It has a caviar-stocked club room, a brass-railed bar and a lavish grand salon. There is an art gallery, a library and a sauna in the master bedroom. Suede and leather love seats, divans and marble tables are conveniently placed, and for entertainment, Sony videotape monitors and a Thomas electric organ are available. In the gourmet galley, the chef can whip up virtually any dish from terrine of duck to soul food—served with Waterford crystal, Reed and Barton silver and gilded Noritake china.

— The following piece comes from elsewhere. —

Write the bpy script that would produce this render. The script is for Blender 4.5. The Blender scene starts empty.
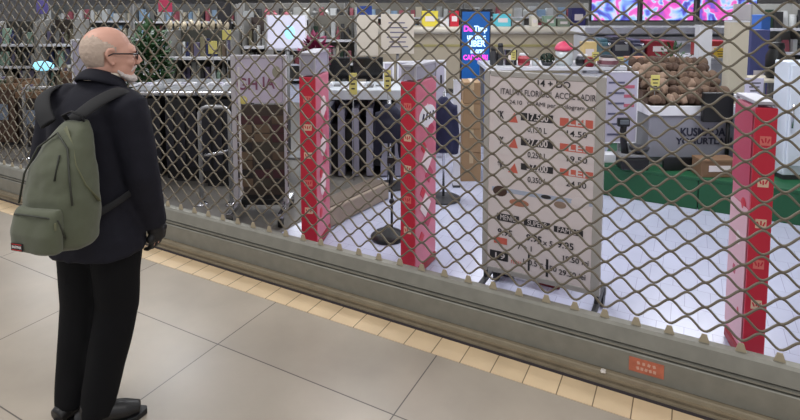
import bpy, bmesh, math, random
from mathutils import Vector, Matrix, noise
R = math.radians
random.seed(7)
SC = bpy.context.scene
COL = SC.collection

# ------------------------------------------------------------------ camera
F_PX, PX0, PY0 = 548.0, 400.0, 48.0
CAM = Vector((0.0, -3.0, 1.82))
PITCH, YAW = R(4.8), R(28.0)
cd = bpy.data.cameras.new('camera'); cam = bpy.data.objects.new('camera', cd); COL.objects.link(cam)
cam.location = CAM; cam.rotation_euler = (R(90) - PITCH, 0, YAW)
cd.sensor_width = 36.0; cd.lens = 36.0 * F_PX / 800.0
cd.shift_y = -(210.0 - PY0) / 800.0
cd.clip_start = 0.05; cd.clip_end = 200
SC.camera = cam
# ------------------------------------------------------------------ world, light, exposure
w = bpy.data.worlds.new('mall_air'); SC.world = w; w.use_nodes = True
bg = w.node_tree.nodes['Background']; bg.inputs[0].default_value = (0.93, 0.94, 1.0, 1); bg.inputs[1].default_value = 0.66
SC.view_settings.view_transform = 'Standard'; SC.view_settings.look = 'None'
SC.view_settings.gamma = 1.0; SC.view_settings.use_curve_mapping = False
SC.view_settings.exposure = 0.12
def area(name, loc, sx, sy, power, color, rot=(0, 0, 0)):
    l = bpy.data.lights.new(name, 'AREA'); l.shape = 'RECTANGLE'; l.size = sx; l.size_y = sy
    l.energy = power; l.color = color
    o = bpy.data.objects.new(name, l); COL.objects.link(o); o.location = loc; o.rotation_euler = rot
    return o
STORE_LAMPS = [(-9.5, 2.2), (-6.0, 1.7), (-2.6, 1.6), (0.6, 1.7), (-12.0, 6.5), (-7.5, 6.5), (-3.5, 6.0), (0.3, 5.5), (-9.0, 11.5), (-4.0, 11.0), (1.0, 10.5)]
for x, y in STORE_LAMPS:
    area('store_lamp_light', (x, y, 3.10), 1.5, 0.6, 50, (0.93, 0.96, 1.0))
area('mall_lamp_light', (-3.6, -2.6, 3.9), 2.6, 0.8, 56, (1.0, 0.97, 0.92))
area('mall_lamp_light', (0.9, -2.4, 3.9), 2.2, 0.8, 34, (1.0, 0.97, 0.92))

# ------------------------------------------------------------------ helpers
FW0 = Vector((-math.sin(YAW), math.cos(YAW), 0)); RT = Vector((math.cos(YAW), math.sin(YAW), 0)); UPV = Vector((0, 0, 1))
FW = FW0 * math.cos(PITCH) - UPV * math.sin(PITCH); UP = UPV * math.cos(PITCH) + FW0 * math.sin(PITCH)
def pt(px, py, D):                       # a point of the place, D metres ahead
    return CAM + FW * D + RT * ((px - PX0) * D / F_PX) - UP * ((py - PY0) * D / F_PX)
def ony(px, py, Y):                      # a point of the place on the plane y = Y
    r = FW * F_PX + RT * (px - PX0) - UP * (py - PY0)
    return CAM + r * ((Y - CAM.y) / r.y)

MATS = {}
def lin(c):
    return tuple(((v / 255) / 12.92 if v / 255 <= 0.04045 else ((v / 255 + 0.055) / 1.055) ** 2.4) for v in c)
def M(name, rgb=(128, 128, 128), rough=0.5, metal=0.0, var=0.0, scale=8.0, emit=0.0, bump=0.0, spec=0.5, trans=0.0, sheen=0.0):
    if name in MATS: return MATS[name]
    m = bpy.data.materials.new(name); m.use_nodes = True
    nt = m.node_tree; b = nt.nodes['Principled BSDF']; c = (*lin(rgb), 1)
    b.inputs['Base Color'].default_value = c; b.inputs['Roughness'].default_value = rough; b.inputs['Metallic'].default_value = metal
    b.inputs['Specular IOR Level'].default_value = spec
    if trans: b.inputs['Transmission Weight'].default_value = trans
    if sheen: b.inputs['Sheen Weight'].default_value = sheen
    if emit:
        b.inputs['Emission Color'].default_value = c; b.inputs['Emission Strength'].default_value = emit
    tc = nt.nodes.new('ShaderNodeTexCoord'); n = nt.nodes.new('ShaderNodeTexNoise')
    n.inputs['Scale'].default_value = scale; n.inputs['Detail'].default_value = 5
    nt.links.new(tc.outputs['Object'], n.inputs['Vector'])
    if var:
        mx = nt.nodes.new('ShaderNodeMixRGB'); mx.inputs[1].default_value = tuple(v * (1 - var) for v in c[:3]) + (1,)
        mx.inputs[2].default_value = tuple(min(1, v * (1 + var)) for v in c[:3]) + (1,)
        nt.links.new(n.outputs['Fac'], mx.inputs[0]); nt.links.new(mx.outputs[0], b.inputs['Base Color'])
    if bump:
        bp = nt.nodes.new('ShaderNodeBump'); bp.inputs['Strength'].default_value = bump; bp.inputs['Distance'].default_value = 0.01
        nt.links.new(n.outputs['Fac'], bp.inputs['Height']); nt.links.new(bp.outputs[0], b.inputs['Normal'])
    MATS[name] = m
    return m
def tiles_mat(name, rgb, mortar, bw, rh, ox, oy, msize, rough, var, vscale):
    m = bpy.data.materials.new(name); m.use_nodes = True; nt = m.node_tree; b = nt.nodes['Principled BSDF']
    tc = nt.nodes.new('ShaderNodeTexCoord'); mp = nt.nodes.new('ShaderNodeMapping')
    mp.inputs['Location'].default_value = (-ox, -oy, 0)
    br = nt.nodes.new('ShaderNodeTexBrick'); br.offset = 0; br.squash = 1
    br.inputs['Scale'].default_value = 1; br.inputs['Brick Width'].default_value = bw; br.inputs['Row Height'].default_value = rh
    br.inputs['Mortar Size'].default_value = msize; br.inputs['Mortar Smooth'].default_value = 0.3; br.inputs['Bias'].default_value = 0
    c = lin(rgb); br.inputs['Color1'].default_value = (*[v * 0.965 for v in c], 1); br.inputs['Color2'].default_value = (*[v * 1.035 for v in c], 1)
    br.inputs['Mortar'].default_value = (*lin(mortar), 1)
    nt.links.new(tc.outputs['Object'], mp.inputs['Vector']); nt.links.new(mp.outputs[0], br.inputs['Vector'])
    n = nt.nodes.new('ShaderNodeTexNoise'); n.inputs['Scale'].default_value = vscale; n.inputs['Detail'].default_value = 6
    nt.links.new(tc.outputs['Object'], n.inputs['Vector'])
    rp = nt.nodes.new('ShaderNodeMapRange'); rp.inputs[1].default_value = 0.3; rp.inputs[2].default_value = 0.7
    rp.inputs[3].default_value = 1 - var; rp.inputs[4].default_value = 1 + var
    nt.links.new(n.outputs['Fac'], rp.inputs[0])
    mx = nt.nodes.new('ShaderNodeMixRGB'); mx.blend_type = 'MULTIPLY'; mx.inputs[0].default_value = 1
    nt.links.new(br.outputs['Color'], mx.inputs[1]); nt.links.new(rp.outputs[0], mx.inputs[2]); nt.links.new(mx.outputs[0], b.inputs['Base Color'])
    rr = nt.nodes.new('ShaderNodeMapRange'); rr.inputs[3].default_value = rough * 0.85; rr.inputs[4].default_value = rough * 1.2
    nt.links.new(n.outputs['Fac'], rr.inputs[0]); nt.links.new(rr.outputs[0], b.inputs['Roughness'])
    return m

def link(name, bm, mat, parent=None, smooth=False, bevel=0.0, seg=2):
    bmesh.ops.recalc_face_normals(bm, faces=bm.faces[:])
    me = bpy.data.meshes.new(name); bm.to_mesh(me); bm.free()
    if mat: me.materials.append(mat)
    if smooth:
        for p in me.polygons: p.use_smooth = True
    o = bpy.data.objects.new(name, me); COL.objects.link(o)
    if parent: o.parent = parent
    if bevel:
        md = o.modifiers.new('bevel', 'BEVEL'); md.width = bevel; md.segments = seg; md.limit_method = 'ANGLE'
    return o
def B(): return bmesh.new()
def box(bm, c, s, rz=0.0, rx=0.0, ry=0.0):
    mt = Matrix.Translation(c) @ Matrix.Rotation(rz, 4, 'Z') @ Matrix.Rotation(ry, 4, 'Y') @ Matrix.Rotation(rx, 4, 'X') @ Matrix.Diagonal((*s, 1))
    bmesh.ops.create_cube(bm, size=1, matrix=mt); return bm
def tube(bm, pts, rad, seg=10, cap=True, flat=None):
    pts = [Vector(p) for p in pts]; n = len(pts)
    rad = rad if isinstance(rad, (list, tuple)) else [rad] * n
    rings = []; prev = None
    for i, p in enumerate(pts):
        t = (pts[min(i + 1, n - 1)] - pts[max(i - 1, 0)]).normalized()
        if prev is None:
            a = Vector((0, 0, 1)) if abs(t.z) < 0.9 else Vector((1, 0, 0)); u = t.cross(a).normalized()
        else:
            u = (prev - t * prev.dot(t)).normalized()
        v = t.cross(u); prev = u; ring = []
        for k in range(seg):
            a = 2 * math.pi * k / seg; r = rad[i]
            if isinstance(r, tuple): ring.append(bm.verts.new(p + u * (math.cos(a) * r[0]) + v * (math.sin(a) * r[1])))
            else: ring.append(bm.verts.new(p + u * (math.cos(a) * r) + v * (math.sin(a) * r)))
        rings.append(ring)
    for a, b in zip(rings, rings[1:]):
        for k in range(seg): bm.faces.new((a[k], a[(k + 1) % seg], b[(k + 1) % seg], b[k]))
    if cap: bm.faces.new(rings[0][::-1]); bm.faces.new(rings[-1])
    return bm
def loft(bm, rings, seg=28, e=2.4, cap=True):      # rings: (z, cx, cy, rx, ry), rounded-rectangle sections
    rs = []
    for z, cx, cy, rx, ry in rings:
        r = []
        for k in range(seg):
            a = 2 * math.pi * k / seg; c, s = math.cos(a), math.sin(a)
            r.append(bm.verts.new((cx + rx * math.copysign(abs(c) ** (2 / e), c), cy + ry * math.copysign(abs(s) ** (2 / e), s), z)))
        rs.append(r)
    for a, b in zip(rs, rs[1:]):
        for k in range(seg): bm.faces.new((a[k], a[(k + 1) % seg], b[(k + 1) % seg], b[k]))
    if cap: bm.faces.new(rs[0][::-1]); bm.faces.new(rs[-1])
    return bm
def lathe(bm, prof, c=(0, 0, 0), seg=20):
    return loft(bm, [(c[2] + z, c[0], c[1], max(r, 1e-4), max(r, 1e-4)) for r, z in prof], seg, 2.0)
def ball(bm, c, r, rot=None, u=16, v=10):
    r = r if isinstance(r, (tuple, list)) else (r, r, r)
    mt = Matrix.Translation(c) @ (rot.to_4x4() if rot else Matrix.Identity(4)) @ Matrix.Diagonal((*r, 1))
    bmesh.ops.create_uvsphere(bm, u_segments=u, v_segments=v, radius=1, matrix=mt); return bm
def fuse(name, bm, mat, parent, voxel, smooth_it=6, disp=None):    # one continuous surface
    me = bpy.data.meshes.new(name + '_src'); bmesh.ops.recalc_face_normals(bm, faces=bm.faces[:]); bm.to_mesh(me); bm.free()
    t = bpy.data.objects.new(name + '_src', me); COL.objects.link(t)
    r = t.modifiers.new('r', 'REMESH'); r.mode = 'VOXEL'; r.voxel_size = voxel
    s = t.modifiers.new('s', 'SMOOTH'); s.iterations = smooth_it; s.factor = 0.5
    dg = bpy.context.evaluated_depsgraph_get(); dg.update()
    m2 = bpy.data.meshes.new_from_object(t.evaluated_get(dg)); m2.name = name
    bpy.data.objects.remove(t); bpy.data.meshes.remove(me)
    if disp:
        for v in m2.vertices: v.co += v.normal * disp(v.co)
    m2.materials.clear(); m2.materials.append(mat)
    for p in m2.polygons: p.use_smooth = True
    o = bpy.data.objects.new(name, m2); COL.objects.link(o); o.parent = parent
    return o
def tag(o, label, cat, group=None, kind=None):
    o['label'] = label; o['category'] = cat
    if group: o['group'] = group
    if kind: o['kind'] = kind
    return o
def thing(name, label, cat, loc=(0, 0, 0), rz=0.0, group=None):
    o = bpy.data.objects.new(name, None); o.empty_display_size = 0.1; COL.objects.link(o)
    o.location = loc; o.rotation_euler = (0, 0, rz)
    return tag(o, label, cat, group)
def struct(name, bm, mat, label=None, parent=None, **k):
    o = link(name, bm, mat, parent, **k); o['kind'] = 'structure'
    if label: o['label'] = label
    return o
def dup(o, parent=None, loc=None, rz=None, label=None):
    c = o.copy(); COL.objects.link(c)
    if parent: c.parent = parent
    for ch in list(o.children): dup(ch, c)
    if loc is not None: c.location = loc
    if rz is not None: c.rotation_euler = (0, 0, rz)
    if label: c['label'] = label
    return c
def text(name, s, size, mat, parent, loc, rz=0.0, ex=0.0006, width=None, rx=R(90), bold=0.0):     # lettering stands upright, facing -y when rz = 0
    cu = bpy.data.curves.new(name, 'FONT'); cu.body = s; cu.size = size; cu.extrude = ex; cu.align_x = 'CENTER'; cu.align_y = 'CENTER'; cu.offset = bold; cu.resolution_u = 3
    t = bpy.data.objects.new(name, cu); COL.objects.link(t)
    dg = bpy.context.evaluated_depsgraph_get(); dg.update()
    me = bpy.data.meshes.new_from_object(t.evaluated_get(dg)); me.name = name
    bpy.data.objects.remove(t)
    if width:
        xs = [v.co.x for v in me.vertices]; k = width / max(1e-6, max(xs) - min(xs))
        for v in me.vertices: v.co.x *= k
    me.materials.clear(); me.materials.append(mat)
    o = bpy.data.objects.new(name, me); COL.objects.link(o); o.parent = parent
    o.location = loc; o.rotation_euler = (rx, 0, rz)
    return o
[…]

A Hollywood mansion? A millionaire’s resort? Actually, these solaces and services are available on an airplane so sumptuously fitted that it makes Hugh Hefner’s vaunted black Bunny—a DC-9 —look like steerage. The world’s most luxurious aircraft is Starship I, a maroon and gold Boeing 720 that rents for $2,500 per hour or $5 per mile (whichever comes higher) and is patronized exclusively by musical groups, who are about the only people these days who can afford such prices. They apparently like what they get: Starship is booked solid for the rest of the year.
When a rock superstar turns up his nose at breast of pheasant or Maine lobster, Stewardesses Sandy Cronin and Candy Burton—wearing bodystockings —prepare his favorite dish. Bob Dylan gets his cherished vegetable casseroles, washed down by Chateau Mouton Rothschild ’64. For Led Zeppelin, there is Thai food. Elvis Presley’s manager, Colonel Tom Parker, demands branch water from an arcane spring in the Ozarks for his bourbon. The Allman Brothers get collard greens and Coors beer. For British groups, there is Irish ale and a stock of their favorite Dunhill and Rothman cigarettes.
Between meals and copious snacks, Candy and Sandy adjust the two movie screens and tend the stereo. There are occasional misunderstandings. As Sandy puts it delicately, “At first some people thought we came with the day rate. But all in all, the guys in the rock groups are better to serve than drunken businessmen.”
Incredible Money. This sybaritic service is the idea of Ward Sylvester, 34, a Harvard Business School graduate and Hollywood promoter. “A lot of young musicians are making incredible money,” he explains. “But nobody is targeting them as a market.” Sylvester also observes that entertainers do not like commercial airlines and often vice versa. Says he: “Being on a long flight is like a personal appearance for a performer because he spends the whole time signing cocktail napkins.” Also, fellow passengers and airline personnel tend to look askance at long-haired young musicians in first class—even if they happen to be millionaires.
To remedy the situation, Sylvester in 1973 purchased a ten-year-old United Air Lines jet for $750,000 and hired an experienced flight crew of 16. For an additional $750,000, he then ripped out Starship’s seats and furnished it fit for a shah.
TIME Correspondent David De Voss, who joined Starship’s pampered passenger list last week, notes that for harassed entertainers who book into a different city every day and usually stay up most of the night after their gig, Starship is a pad away from home. Moreover, as Organist Jon Lord of Deep Purple—a heavy metal group that has booked Starship for five weeks—points out: “On regular airlines, there are always queues for flights, overbooking, lost luggage and canceled connecting flights. This tour already has less frantic a feel.” And what commercial airline would allow its passengers to hold the plane on the tarmac for an hour in order to see an entire movie? That is what happened in Pittsburgh recently when the easy riders became absorbed in Deep Throat.